I am currently learning TypeScript, and would like to know how it is possible to add functionality to existing objects. Say I want to add an implementation for Foo to the String object. In JavaScript I would do this:

String.prototype.Foo = function() {     // DO THIS... } 

Understanding that TypeScript classes, interfaces and modules are open ended led me to try the following, without success

1. Reference the JavaScript implementation from TypeScript

    JavaScript:      String.prototype.Foo = function() {         // DO THIS...     }      TypeScript:      var x = "Hello World";     x.Foo(); //ERROR, Method does not exist 

2. Extend the interface

interface String {     Foo(): number; }  var x = "Hello World"; x.Foo(); //Exists but no implementation. 

3. Extend the class

class String {     Foo(): number {         return 0;     } }  // ERROR: Duplicate identifier 'String' 

As you can see from these results, so far I have been able to add the method via an interface contract, but no implementation, so, how do I go about defining AND implementing my Foo method as part of the pre-existing String class?

Answer 1

I have found the solution.

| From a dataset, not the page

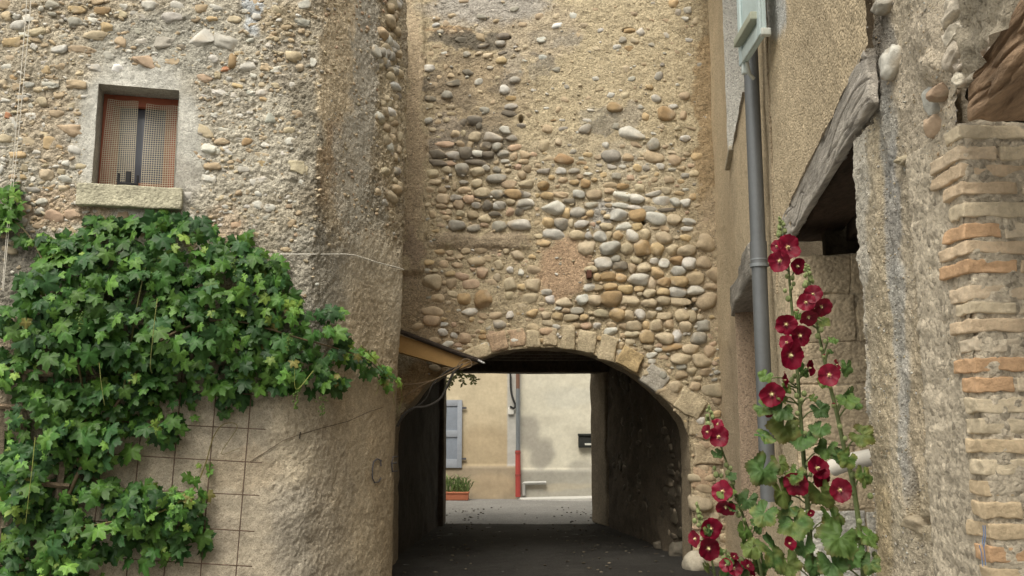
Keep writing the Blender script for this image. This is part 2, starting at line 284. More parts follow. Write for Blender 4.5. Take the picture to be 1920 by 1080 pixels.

It takes a combination of the interface and the JavaScript implementation. The interface provides the contract for TypeScript, allowing visibility of the new method. The JavaScript implementation provides the code that will be executed when the method is called.

Example:

interface String {     foo(): number; }  String.prototype.foo= function() {     return 0; } 

As of TypeScript 1.4 you can now also extend static members:

interface StringConstructor {     bar(msg: string): void; }  String.bar = function(msg: string) {     console.log("Example of static extension: " + msg); }